Secondo Michael Hewson, analista di Cmc Markets UK, e altri suoi colleghi, ormai è solo una questione di tempo prima che in Grecia siano introdotti i controlli sui capitali, come è successo a Cipro, con limitazioni ai prelievi quotidiani in banca e al trasferimento di soldi all’estero.
Cosa sta succedendo all’economia greca, nel frattempo?
L’economia di Atene è tornata in recessione. Nel primo trimestre del 2015 il pil ha accusato una nuova contrazione, pari allo 0,2 per cento rispetto ai tre mesi precedenti. La disoccupazione resta la più alta dell’eurozona, con un tasso pari al 25,6 per cento. La disoccupazione giovanile supera il 50 per cento. Nel settore finanziario, la fuga dei capitali continua e i depositi bancari greci sono ai minimi decennali.
La Grecia uscirà dall’euro?
Atene non lascerà automaticamente l’eurozona, in caso di default. Secondo molti analisti, tutti i partiti greci cercheranno di evitare la “Grexit”, spaventati dai possibili danni per il paese e per tutta l’Unione europea.

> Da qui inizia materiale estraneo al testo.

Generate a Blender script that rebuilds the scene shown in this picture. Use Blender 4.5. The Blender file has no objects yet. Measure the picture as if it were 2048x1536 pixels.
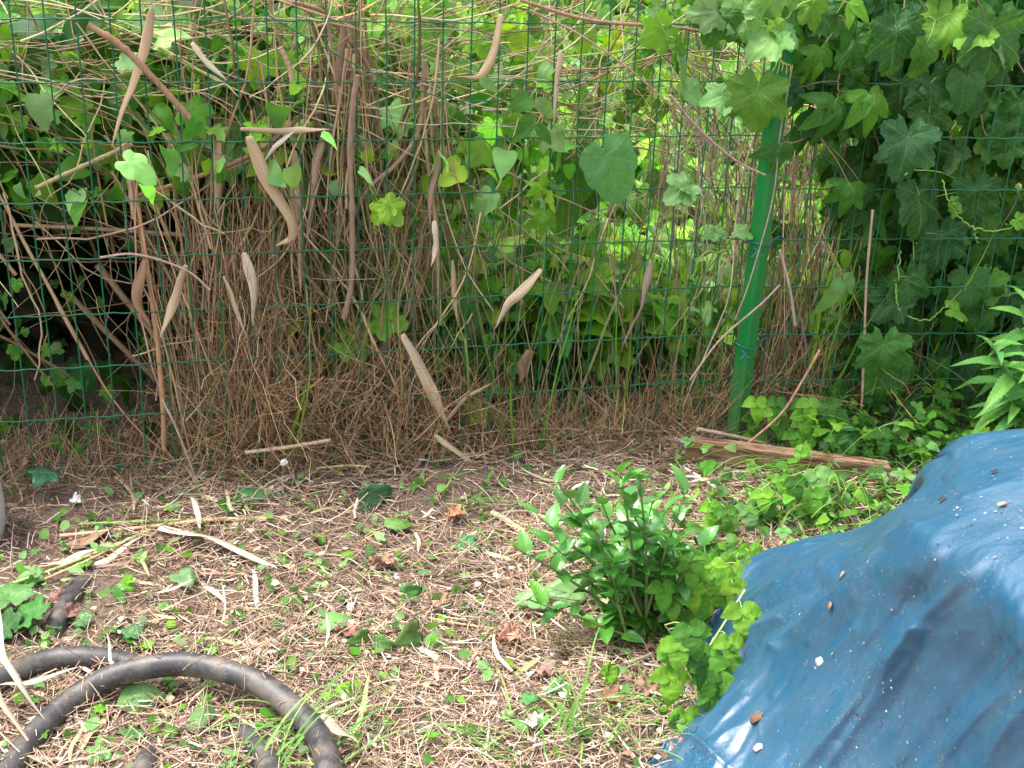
import bpy, math
import numpy as np
from math import radians, sin, cos, pi
rng = np.random.default_rng(29)
SC = bpy.context.scene
COL = SC.collection

# ------------------------------------------------------------------ camera, sky, sun, exposure
W = np.array([[0.9739255290603666, -0.22397882860750018, 0.03609083235512102],
              [-0.05381934031686774, -0.3826415844951779, -0.9223279766020555],
              [0.22039179306936674, 0.8963363777904949, -0.384718800420564]])   # world -> camera axes (right, down, forward)
CAM = np.array([0.3120481, -2.22468095, 1.10959958])
FPX = 2500.0
from mathutils import Matrix
cd = bpy.data.cameras.new('camera'); cam = bpy.data.objects.new('camera', cd); COL.objects.link(cam)
m = Matrix(((W[0][0], -W[1][0], -W[2][0], CAM[0]), (W[0][1], -W[1][1], -W[2][1], CAM[1]),
            (W[0][2], -W[1][2], -W[2][2], CAM[2]), (0, 0, 0, 1)))
cam.matrix_world = m
cd.sensor_width = 36; cd.lens = 36 * FPX / 2048
cd.clip_start = 0.02; cd.clip_end = 500
cd.dof.use_dof = True; cd.dof.focus_distance = 2.1; cd.dof.aperture_fstop = 13.0
SC.camera = cam

SUN_EL, SUN_ROT = radians(66), radians(-70)        # high, from the left and a little behind the fence
world = bpy.data.worlds.new('World'); SC.world = world; world.use_nodes = True
nt = world.node_tree; nt.nodes.clear()
sky = nt.nodes.new('ShaderNodeTexSky'); sky.sky_type = 'NISHITA'; sky.sun_disc = False
sky.sun_elevation = SUN_EL; sky.sun_rotation = SUN_ROT; sky.dust_density = 4; sky.air_density = 1.2
hs = nt.nodes.new('ShaderNodeHueSaturation'); hs.inputs['Saturation'].default_value = 0.3
bg = nt.nodes.new('ShaderNodeBackground'); bg.inputs['Strength'].default_value = 0.15
wo = nt.nodes.new('ShaderNodeOutputWorld')
nt.links.new(sky.outputs[0], hs.inputs['Color']); nt.links.new(hs.outputs[0], bg.inputs[0]); nt.links.new(bg.outputs[0], wo.inputs[0])
sd = bpy.data.lights.new('sun', 'SUN'); sun = bpy.data.objects.new('sun', sd); COL.objects.link(sun)
sd.energy = 1.8; sd.angle = radians(14); sd.color = (1.0, 0.95, 0.87)
# sun_rotation is measured from +Y towards +X
sv = np.array([sin(SUN_ROT) * cos(SUN_EL), cos(SUN_ROT) * cos(SUN_EL), sin(SUN_EL)])
from mathutils import Vector
sun.rotation_euler = Vector(sv).to_track_quat('Z', 'Y').to_euler()
SC.view_settings.view_transform = 'Standard'; SC.view_settings.look = 'None'
SC.view_settings.exposure = 1.8; SC.view_settings.gamma = 1.0
try:
    SC.cycles.max_bounces = 6; SC.cycles.diffuse_bounces = 3; SC.cycles.transmission_bounces = 4
    SC.cycles.transparent_max_bounces = 8; SC.cycles.sample_clamp_indirect = 6
except Exception: pass

# ------------------------------------------------------------------ where things stand
def ray(px, py):
    d = W.T @ np.array([(px - 1024) / FPX, (py - 768) / FPX, 1.0]); return d
def onY(px, py, Y=0.0):
    d = ray(px, py); return CAM + (Y - CAM[1]) / d[1] * d
def onZ(px, py, Z=0.0):
    d = ray(px, py); return CAM + (Z - CAM[2]) / d[2] * d
def hsh(x, y, s):
    v = np.sin(x * 127.1 + y * 311.7 + s * 74.7) * 43758.5453; return v - np.floor(v)
def vnoise(x, y, s=0):
    xi, yi = np.floor(x), np.floor(y); xf, yf = x - xi, y - yi
    u, v = xf * xf * (3 - 2 * xf), yf * yf * (3 - 2 * yf)
    a, b, c, d = hsh(xi, yi, s), hsh(xi + 1, yi, s), hsh(xi, yi + 1, s), hsh(xi + 1, yi + 1, s)
    return (a + (b - a) * u) * (1 - v) + (c + (d - c) * u) * v - 0.5
def gz(x, y):
    x = np.asarray(x, float); y = np.asarray(y, float)
    z = 0.035 * vnoise(x * 2.2, y * 2.2, 1) + 0.016 * vnoise(x * 7, y * 7, 2) + 0.006 * vnoise(x * 25, y * 25, 3)
    z = z + 0.03 * np.exp(-(((x - .79) / .16) ** 2 + ((y + .10) / .08) ** 2))
    z = z + np.clip(y - .1, 0, 8) * 0.05
    return z
def ground_at(px, py, dz=0.0):
    p = onZ(px, py, 0.0)
    for _ in range(4): p = onZ(px, py, float(gz(p[0], p[1])) + dz)
    return p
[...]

In caso di default, comunque, la Grecia avrebbe bisogno di un aiuto sostanziale per ricapitalizzare le sue banche. Le banche greche possiedono grandi quantità di titoli di stato e titoli garantiti dallo stato, che avrebbero un crollo del loro valore in seguito a un default. Gli istituti di credito greci usano anche i titoli di stato come garanzie per ricevere i fondi d’emergenza dalla Banca centrale europea, ma questo non sarebbe tecnicamente possibile in caso d’insolvenza. E anche il piano Ela potrebbe finire.
Tutti questi fattori aumentano il rischio di una “Grexit”. Senza l’aiuto dei partner europei, la ricapitalizzazione delle banche probabilmente avrebbe bisogno dell’emissione di cambiali di tipo Iou (che il governo userebbe per pagare gli stipendi pubblici e le pensioni). O addirittura il paese sarebbe costretto ad adottare una nuova moneta. In sintesi, con l’arrivo del default e la fine degli aiuti europei, la Grecia uscirebbe dall’euro. Un sondaggio tra alcuni esperti condotto dalla Reuters, ha stabilito che c’è una possibilità su tre che la Grecia abbandoni la moneta unica.
Cosa succede se la Grecia esce dall’euro?
Il paese adotterebbe una moneta drasticamente svalutata. Questo all’inizio potrebbe attirare turisti e investitori stranieri, attirati dai prezzi economici e dal basso costo del mercato del lavoro. Ma nel breve termine, la “Grexit” comporterebbe controlli sui capitali, il caos nei mercati finanziari e un’inflazione elevata.
Cosa succede al resto dell’eurozona se la Grecia lascia la moneta unica?
Ci sono molti rischi per l’eurozona, oltre al danno di perdere un paese dalla grande importanza simbolica come la Grecia. A breve termine si rischia l’instabilità dei mercati finanziari e un danno alla stabilità della moneta unica. L’uscita della Grecia aumenterebbe i timori per gli altri paesi europei colpiti da crisi finanziarie. I tassi d’interesse dei loro titoli di stato salirebbero. D’altra parte, le banche europee hanno ridotto la loro esposizione nei confronti della Grecia e la Banca centrale europea ha ribadito che le riserve finanziarie sono sufficienti a evitare il contagio alle altre economie deboli dell’eurozona.
Sul lungo termine, c’è il rischio che la caduta della Grecia porti altri paesi a uscire dall’euro, mettendo a rischio l’intero progetto dell’euro. L’uscita di Atene, al tempo stesso, costringerebbe il resto dell’Europa a mettere in atto un piano B, ammesso che esista.